Jackson, Andrew: President
President
Jackson rode on a wave of popularity that almost took him into the presidency in the election of 1824. The vote was split with Henry Clay, John Quincy Adams, and William H. Crawford, and when the election was decided in the House of Representatives, Clay threw his influence to Adams, and Adams became President.
By the time of the election of 1828, Jackson's cause was more assured. John C. Calhoun, who was the candidate for Vice President with Jackson, brought most of Crawford's former following to Jackson, while Martin Van Buren and the Albany Regency swung liberal-controlled New York state to him. The result was a sweeping victory; Jackson polled four times the popular vote that he had received in 1824. His inauguration brought the “rabble” into the White House, to the distaste of the established families.
There was a strong element of personalism in the rule of the hotheaded Jackson, and the Kitchen Cabinet—a small group of favorite advisers—was powerful. Vigorous publicity and violent journalistic attacks on anti-Jacksonians were ably handled by such men as the elder Francis P. Blair, Duff Green, and Amos Kendall. Party loyalty was intense, and party members were rewarded with government posts in what came to be known as the spoils system. Personal relationships were of utmost importance, and the social slights suffered by the wife of Secretary of War John H. Eaton (see O'Neill, Margaret) helped to break up the cabinet.
Calhoun's antagonism was more fundamental, however. Calhoun and the South generally felt threatened by the protective tariff that favored the industrial East, and Calhoun evolved the doctrine of nullification and resigned from the vice presidency. Jackson stood firmly for the Union and had the Force Bill of 1833 (see force bill) passed to coerce South Carolina into accepting the federal tariff, but a compromise tariff was rushed through and the affair ended. Jackson, on the other hand, took the part of Georgia in its insistence on states' rights and the privilege of ousting the Cherokee; he refused to aid in enforcing the Supreme Court's decision against Georgia, and the tribe was removed.
More important than the estrangement of Calhoun was Jackson's long fight against the Bank of the United States. Although its charter did not expire until 1836, Henry Clay succeeded in having a bill to recharter it passed in 1832, thus bringing the issue into the 1832 presidential election. Jackson vetoed the measure, and the powerful interests of the bank were joined with the other opponents of Jackson in a bitter struggle with the antibank Jacksonians.
Jackson in the election of 1832 triumphed over Clay. His second administration—more bitterly resented by his enemies than the first—was dominated by the bank issue. Jackson promptly removed the funds from the bank and put them in chosen state banks (the “pet banks”). Secretary of Treasury Louis McLane refused to make the transfer as did his successor W. J. Duane, but Roger B. Taney agreed with Jackson's views and made the transfer (see also Independent Treasury System).

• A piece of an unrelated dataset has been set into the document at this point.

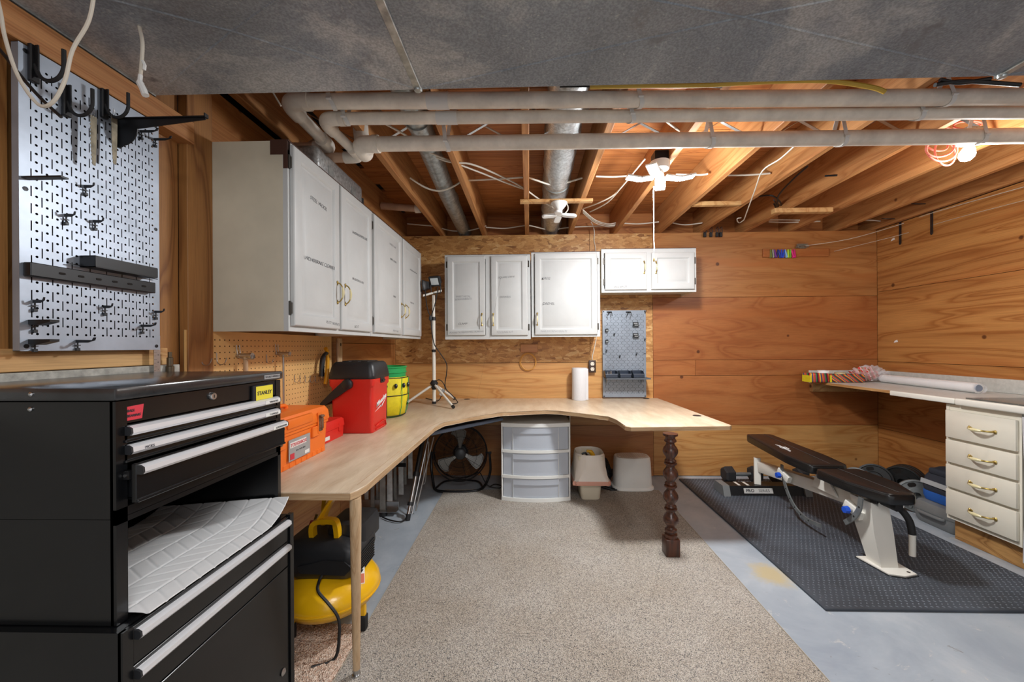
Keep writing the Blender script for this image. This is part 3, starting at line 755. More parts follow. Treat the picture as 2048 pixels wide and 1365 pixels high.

Jackson was a firm believer in a specie basis for currency, and the Specie Circular in 1836, which stipulated that all public lands must be paid for in specie, broke the speculation boom in Western lands, cast suspicion on many of the bank notes in circulation, and hastened the Panic of 1837. The panic, which had some of its roots in earlier crop failures and in overextended speculation, was a factor in the administration of Martin Van Buren, who was Jackson's choice and a successful candidate for the presidency in 1836.